As for the Project’s quietly-deleted “true founding” thesis—which was emblazoned on the Times website and repeated again and again by Hannah-Jones on social media, in interviews, and her national lecture tour—Silverstein now claims that this was the product of nothing more than a minor technical error, the sort of snafu that is an inevitable outcome of difficulties for modern-day editors, such as himself, in managing a “multiplatform” publication and “figuring out how to present the same journalism in all those different media.” With all of these formats to tend to, the beleaguered editors of the Times just couldn’t get the story straight! Silverstein does not seem to grasp that the criteria of objective truth do not change as one moves from printed newspaper to website, or from Facebook to Twitter. What is a lie in one format remains a lie in another. . . .
This is the version that was sent out to school children. It read, with emphasis added:
1619 is not a year that most Americans know as a notable date in our country’s history. Those who do are at most a tiny fraction of those who can tell you that 1776 is the year of our nation’s birth. What if, however, we were to tell you that this fact, which is taught in our schools and unanimously celebrated every Fourth of July, is wrong, and that the country’s true birth date, the moment that our defining contradictions first came into the world, was in late August of 1619?
He [Silverstein] then quotes the revised passage, that has been made to the online publication only:
1619 is not a year that most Americans know as a notable date in our country’s history. Those who do are at most a tiny fraction of those who can tell you that 1776 is the year of our nation’s birth. What if, however, we were to tell you that the moment that the country’s defining contradictions first came into the world was in late August of 1619?

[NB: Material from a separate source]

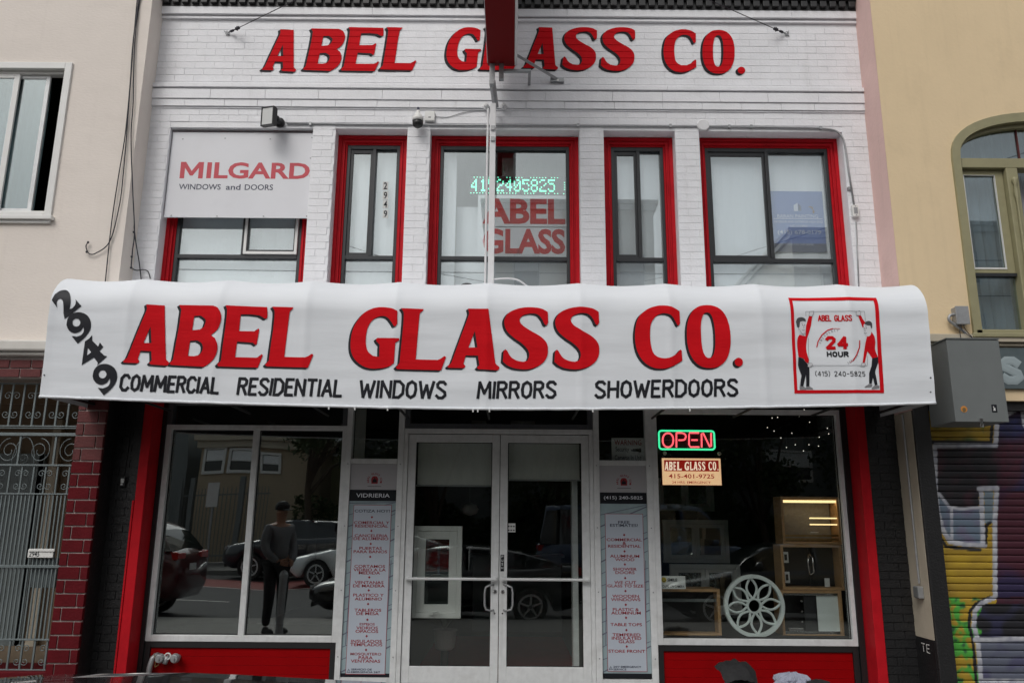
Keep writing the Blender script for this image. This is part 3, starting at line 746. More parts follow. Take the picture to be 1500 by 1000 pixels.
# little scraps of stitching along the hem
sm_ = MB()
for px in (482,520,568,693,700,717,868,1010): 
    x = AX(px, 597, -1.1); z = a_zb(x)-0.018; sm_.box(x-0.006, x+0.006, -1.112, -1.104, z-0.014, z+0.01)
obj('hem_tie', sm_, 'paper', A)
def on(x, z): return (x, a_y(x, min(z, a_zt(x)-0.0008)), z)
def awn_px(px, py):                              # where a sight line meets the cloth front
    Y = -1.12
    for _ in range(8): p = at(px, py, Y); Y = a_y(p.x, p.z)
    p = at(px, py, Y); return p.x, p.z
AN = [('A',184,252,446,535),('B',252.5,322.5,447,537),('E',321.5,390,448,538),('L',391.5,460.5,449.5,538),
      ('G',514,585,450,540),('L',581,654,452,542),('A',656,732,452,542),('S',737,803,450,541),('S',812,878,449.5,541),
      ('C',930,998,447.5,540),('O',1006,1070,447,539),('.',1076,1088,524,536.5)]
for ch, a, b, t, u in AN:
    xa, zt1 = awn_px((a+b)/2, t); xb, zb1 = awn_px((a+b)/2, u)
    x0, x1 = awn_px(a, (t+u)/2)[0], awn_px(b, (t+u)/2)[0]; sl = (0.012 if a < 500 else 0 if a < 800 else -0.008)
    red, shd = MB(), MB()
    for k, (dx, dz) in enumerate(((-0.007,-0.005),(-0.014,-0.010),(-0.020,-0.015))): glyph(shd, ch, x0, x1, zb1, zt1, on, dx, dz, su=0.018, sv=0.022, depth=0.0034+0.0006*(3-k), slope=-sl)
    glyph(red, ch, x0, x1, zb1, zt1, on, 0, 0, su=0.018, sv=0.022, depth=0.0062, slope=-sl)
    lo = obj('letter', red, 'red', A); obj('letter_shadow', shd, 'shadowink', lo)
onl = lambda x, z: (lambda q: (q[0], q[1]-0.0035, q[2]))(on(x, z))
for s, a, b, tl_, bl_, tr_, br_ in (('COMMERCIAL',175,322,547,573,552,578),('RESIDENTIAL',347,502,552,579,555,582),('WINDOWS',525,654,556,583,557,585),('MIRRORS',698,815,558,584.5,557,584),('SHOWERDOORS',870,1081,557,584,554,581)):
    xa, za = awn_px(a, (tl_+bl_)/2); xb, zb2 = awn_px(b, (tr_+br_)/2)
    _, z1 = awn_px((a+b)/2, (tl_+tr_)/2); _, z0 = awn_px((a+b)/2, (bl_+br_)/2)
    sl = (zb2-za)/(xb-xa); xm = (xa+xb)/2
    blk = MB(); stroke_text(blk, s, xa, xb, z0, z1, 0.026, (lambda sl, xm: (lambda x, z: onl(x, z+sl*(x-xm))))(sl, xm), gap=2.3, shear=0.06)
    obj('word', blk, 'ink', A)
# house number, tumbling down the left end
def awn_loops(mb, loops, ox, oy, sc, dep=0.004, su=0.02, sv=0.022):
    lp = [[awn_px(ox+p[0]/sc, oy+p[1]/sc) for p in l] for l in loops]
    v, f = poly2d(lp); v, f = refine(v, f, su, sv)
    v3 = [(lambda q: (q[0], q[1]-dep, q[2]))(on(a, b)) for a, b in v]; mb.add(v3, face_cam(v3, f))
N2 = [path([(92,140),[(120,90),(165,62),(215,58),(243,88),(250,140),(246,190),(240,216)],[(262,210),(285,185),(293,155),(290,132)],(340,190),(200,300),(190,250),[(190,205),(186,155),(168,130),(148,134),(134,160),(138,205)]])]
N9 = [path([[(215,345),(228,290),(270,250),(330,242),(385,265),(415,310),(418,370),(395,420),(362,460)],(308,505),(258,440),[(300,446),(340,430),(360,400),(359,362)],[(335,398),(290,417),(245,402),(222,372)]]), ell(298,328,33,34,20)]
N4 = [[(342,685),(370,485),(405,462),(430,432),(430,478),(480,528),(495,495),(524,532),(492,565),(530,603),(555,610),(470,687),(478,665),(445,620)], [(393,538),(386,604),(422,576)]]
N9b = [[(p[0]+219, p[1]+432) for p in l] for l in N9]
for n_ in (N2, N9, N4, N9b): blk = MB(); awn_loops(blk, n_, 60, 415, 5.714); obj('digit', blk, 'ink', A)
# round-the-clock badge with two men holding a pane (origin 1150,425, scale 6.25)
def bl(mb, loops, dep=0.004): awn_loops(mb, loops, 1150, 425, 6.25, dep, 0.02, 0.022)
def bpt(x, y): return awn_px(1150+x/6.25, 425+y/6.25)
def bline(mb, pts, w, dep=0.004):
    q = [bpt(*p) for p in pts]; fine = [q[0]]
    for a, b in zip(q, q[1:]):
        n_ = max(1, int(math.dist(a, b)/0.04))
        fine += [(a[0]+(b[0]-a[0])*k/n_, a[1]+(b[1]-a[1])*k/n_) for k in range(1, n_+1)]
    ribbon(mb, fine, w/2, lambda x, z: (lambda t: (t[0], t[1]-dep, t[2]))(on(x, z)), 0.0006)
rd, dk, thn, ski, hair, shoe, hr = MB(), MB(), MB(), MB(), MB(), MB(), MB()
bl(rd, [[(28,70),(540,64),(832,70),(905,940),(85,944)], [(64,95),(545,93),(808,96),(868,912),(112,914)]])
sh1 = [path([(132,408),[(160,416),(185,420)],(190,330),(218,235),(248,240),[(235,330),(215,395),(200,440)],[(192,500),(195,560),(218,640)],(210,672),[(185,655),(165,625),(122,612)],[(112,540),(108,470),(118,425)]])]
sh2 = [path([(790,380),[(815,420),(825,470),(822,540)],[(835,580),(850,610)],(795,622),[(775,590),(750,560)],(725,665),(708,662),(725,560),[(735,480),(750,420)],(700,345),(668,235),(692,230),[(715,270),(735,300)],(722,330),(745,402)])]
sh2 = [path([(790,380),[(815,420),(825,470),(822,540),(848,612)],(795,622),[(775,590),(752,560)],(727,665),(708,662),(722,560),[(735,480),(752,408)],(775,385)]) ]
arm2 = [path([(668,235),(692,230),[(712,268),(735,300)],(722,345),(708,340)])]
for l in (sh1, sh2, arm2): bl(rd, l)
bl(dk, [path([(122,614),[(165,628),(185,655)],[(215,690),(222,740),(222,880)],(192,882),(190,770),(165,880),(138,880),[(148,780),(120,700),(118,650)]])])
bl(dk, [path([(795,622),(850,612),[(852,660),(825,740),(832,790)],(845,865),(820,870),(802,800),(792,855),(768,855),[(768,760),(790,690)]])])
for c_, fl in (((150,325),1), ((752,345),-1)):
    bl(ski, [path([[(c_[0]-34,c_[1]-30),(c_[0],c_[1]-48),(c_[0]+32,c_[1]-25),(c_[0]+38,c_[1]+20),(c_[0]+30,c_[1]+62),(c_[0]+8,c_[1]+78),(c_[0]-15,c_[1]+68),(c_[0]-36,c_[1]+20)]])] , 0.0042)
bl(hair, [path([(108,338),[(98,290),(112,258),(150,248),(182,262),(188,285)],[(160,283),(136,290)],(130,340),(120,345)])], 0.0052)
bl(hair, [path([(726,310),[(735,290),(765,282),(792,300),(796,345)],(785,352),(778,325),[(750,322),(735,315)]])], 0.0052)
for q in ([(131,885),(168,880),(200,900),(190,912),(132,908)], [(190,885),(225,880),(257,900),(250,908),(190,903)], [(724,885),(765,858),(798,862),(795,882),(740,890)], [(788,900),(820,868),(860,872),(862,895),(800,905)]): bl(shoe, [q])
for q in ([(216,235),(222,196),(262,192),(260,212),(246,240)], [(650,232),(648,196),(682,190),(692,205),(686,232)], [(205,700),(210,668),(245,670),(252,690),(225,706)], [(690,695),(700,668),(728,664),(735,680),(725,698)]):
    bl(ski, [q], 0.0042); bline(thn, q+[q[0]], 0.0022, 0.0048)
for q in ([(190,240),(188,196),(725,195),(735,290)], [(212,440),(216,690),(750,690),(756,600)]): bline(thn, q, 0.0024)
for cx, cy, s_ in ((158,322,1), (742,350,-1)):                    # simple faces
    bline(thn, [(cx-2,cy-8),(cx+2,cy+2)], 0.005, 0.0048); bline(thn, [(cx+18*s_,cy-6),(cx+20*s_,cy+3)], 0.005, 0.0048)
    bline(thn, [(cx+8*s_,cy),(cx+16*s_,cy+22),(cx+6*s_,cy+26)], 0.0025, 0.0048); bline(thn, [(cx-4*s_,cy+42),(cx+6*s_,cy+48),(cx+18*s_,cy+40)], 0.004, 0.0048)
    bline(thn, [(cx-10,cy-18),(cx+2,cy-20)], 0.003, 0.0048)
bline(thn, [(128,330),(118,342),(126,362),(134,358)], 0.0025, 0.0048)
bline(thn, [(138,370),(150,392),(168,412),(186,398)], 0.0025, 0.0048)
bline(thn, [(120,614),(119,660),(150,780),(132,885)], 0.0022, 0.0048)
bline(rd, [(289,520),(300,470),(335,410),(390,365),(435,352)], 0.009); bline(rd, [(435,352),(490,352),(500,354)], 0.004)
bline(rd, [(682,462),(680,520),(655,590),(625,640)], 0.010); bline(rd, [(625,640),(592,664)], 0.004)
def btext(mb, s, x0, x1, yt, yb, w, gap=2.6):
    a, zt1 = bpt(x0, (yt+yb)/2); b, _ = bpt(x1, (yt+yb)/2); z1 = bpt((x0+x1)/2, yt)[1]; z0 = bpt((x0+x1)/2, yb)[1]
    stroke_text(mb, s, a, b, z0, z1, w, onl, gap)
btext(rd, 'ABEL GLASS', 298, 612, 228, 285, 0.0105, 2.4)
btext(rd, '24', 368, 580, 420, 545, 0.030, 3.4)
btext(dk, 'HOUR', 380, 582, 560, 612, 0.013, 3.0)
btext(dk, '(415) 240-5825', 275, 732, 742, 788, 0.0052, 3.2)
for s, cx, cy, r, a0, a1 in (('EMERGENCY',480,540,170,196,274),('SERVICE',480,470,218,66,32)):
    n_ = len(s)
    for i, c in enumerate(s):
        an = rad(a0+(a1-a0)*(i+0.5)/n_); ex, ey = cx+r*math.cos(an), cy+r*math.sin(an)
        X, Z = bpt(ex, ey); rt = (an+math.pi/2) if a1 > a0 else (an-math.pi/2)
        wd, strokes = SF[c]; k = 0.0012
        for st in strokes:
            q = []
            for p in st:
                u, v = (p[0]-wd/2)*k*1.25, (p[1]-7)*k; t_ = -rt
                q.append((X+u*math.cos(t_)-v*math.sin(t_), Z+u*math.sin(t_)+v*math.cos(t_)))
            ribbon(thn, q, 0.0009, onl, 0.0004)
obj('badge_red_paint', rd, 'red', A); obj('badge_black_paint', dk, 'ink', A, kind='stuff'); obj('badge_faces_and_hands', ski, 'signwhite', A)
obj('badge_hair', hair, 'skinink', A); obj('badge_shoes', shoe, 'greyink', A); obj('badge_line_work', thn, 'skinink', A)
dots = MB()
for px, py in ((65,549),(1363,553),(1363,574)): x, z = awn_px(px, py); dots.lathe([(0.006,-0.006),(0.006,0)], on(x, z), 'Y', 8)
obj('eyelet', dots, 'ink', A)
# ================================================================ neighbour on the left
YL = -0.28; XLc = -3.99
LB = thing('beige_building', 'beige stucco building on the left with a red brick ground floor and iron gate', 'building', (-6,YL,0))
zl0 = AZ(60, 500, YL)                              # underside of the stucco
wx1 = -4.60; wz0, wz1 = AZ(40, 328, YL), AZ(60, 93, YL)
wxr = (AX(108,93,YL)+AX(75,325,YL))/2
wxl = wxr-1.55
st = MB().box(wxr-0.015, XLc-0.012, YL, 0.0, zl0, 10).box(-14, wxl+0.015, YL, 0.0, zl0, 10).box(wxl+0.015, wxr-0.015, YL, 0, wz1-0.01, 10).box(wxl+0.015, wxr-0.015, YL, 0, zl0, wz0+0.01)
obj('wall', st, 'beige', LB)
obj('side_wall', MB().box(XLc-0.20, XLc-0.012, 0.001, 9, 0, 10).box(-14, -13.8, 0.001, 9, 0, 10).box(-13.8, XLc-0.21, 8.8, 9, 0, 10).box(-13.8, XLc-0.21, 0.5, 8.8, 9.8, 9.99), 'beige', LB)
w_ = obj('window', MB().frame(wxl, wxr, wz0+0.075, wz1, YL-0.025, YL+0.12, 0.075,0.075,0.075,0.05).box(wxl-0.03, wxr+0.03, YL-0.06, YL-0.0, wz0+0.035, wz0+0.074).box(wxl, wxr, YL-0.03, YL, wz0, wz0+0.034), 'tvw', LB, bevel=0.005)
ix0, ix1, iz0, iz1 = wxl+0.077, wxr-0.077, wz0+0.127, wz1-0.077
obj('track', MB().frame(ix0, ix1, iz0, iz1, YL+0.03, YL+0.11, 0.03,0.03,0.03,0.03), 'tvw', w_, bevel=0.003)
xm = AX(20,150,YL+.05); x2 = AX(66,150,YL+.08)
obj('sash', MB().frame(ix0+0.03, xm+0.035, iz0+0.03, iz1-0.03, YL+0.035, YL+0.06, 0.05,0.06,0.05,0.05), 'tvw', w_, bevel=0.003)
obj('sash', MB().frame(xm-0.05, x2+0.03, iz0+0.03, iz1-0.03, YL+0.065, YL+0.09, 0.03,0.045,0.04,0.04), 'alu', w_, bevel=0.003)
obj('pane', MB().box(ix0+0.08, xm-0.025, YL+0.045, YL+0.05, iz0+0.08, iz1-0.08), 'glassn', w_)
obj('pane', MB().box(xm-0.02, x2-0.015, YL+0.075, YL+0.08, iz0+0.07, iz1-0.07), 'glassn', w_)
cu = MB(); k = 0; x = ix0
while x < x2-0.08:
    x_ = x+0.03; cu.add([(x,-0.02+0.02*math.sin(k*1.1),iz0),(x_,-0.02+0.02*math.sin((k+1)*1.1),iz0),(x_,-0.02+0.02*math.sin((k+1)*1.1),iz1),(x,-0.02+0.02*math.sin(k*1.1),iz1)], [(0,1,2,3)]); x = x_; k += 1
obj('curtain', cu, 'teal', w_, smooth=True)
obj('window_room', MB().box(ix0-0.2, ix1+0.2, 1.2, 1.25, iz0-0.3, iz1+0.3).box(ix0-.25,ix0-.2,0.02,1.2,iz0-.3,iz1+.3).box(ix1+.2,ix1+.25,0.02,1.2,iz0-.3,iz1+.3).box(ix0-.2,ix1+.2,0.02,1.2,iz1+.3,iz1+.35).box(ix0-.2,ix1+.2,0.02,1.2,iz0-.35,iz0-.3), 'dark', w_)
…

Perhaps Silverstein hopes his readers will carelessly jump over this scissors-and-glue work. He writes that the difference in the two passages is “to the wording and the length, not the facts.” But actually, there to be read literally in black and white, the first passage refers specifically to an allegedly false “fact.” If a metaphor is being employed in the original version, it is very well concealed.
In an earlier piece, “Factional warfare erupts in New York Times over the 1619 Project“, the WSWS recounts the brouhaha at the Times over Bret Stephens’ criticism of 1619. Noting Stephens’ use of scholarly criticisms marshaled by the WSWS and others, the piece relates the “bitter conflict” at the Times. One detail I did not know was that the Times Guild has thoroughly disavowed the attack on Stephens from its Twitter account, not merely deleted it:
The Guild later deleted the tweet after a “furor” erupted among Times staff against this transparent demand for managerial censorship of a fellow journalist—to say nothing of its mangling of the English language. The Guild declared that whoever issued the attack on Stephens had done so without permission.
The 1619 affair has clearly revealed that wokeism is not a position on the left end of the American political axis. Rather, it forms an orthogonal axis, and racialists of all persuasions can espouse “identity” über alles; and opponents of wokeism can come from all along the traditional political spectrum. That is why we need to have terms such as the “liberal left” vs. the “illiberal left”. (The WSWS would be to the left of “liberals” on the traditional political axis, but I would identify them as “liberal left”, since “liberal” in this context refers to defense of civil rights and anti-racialism as the opposition to wokeism and racialism.)
In ignoring its own fact checker, dismissing cogent criticism from respected scholars, and dissimulating about its actions, the Times has discredited itself. As the WSWS put it,
The 1619 Project is a travesty of both history and journalism that has humiliated the Times and undermined its self-proclaimed status as “the newspaper of record.”
I still read the Times, but I can no longer defend it.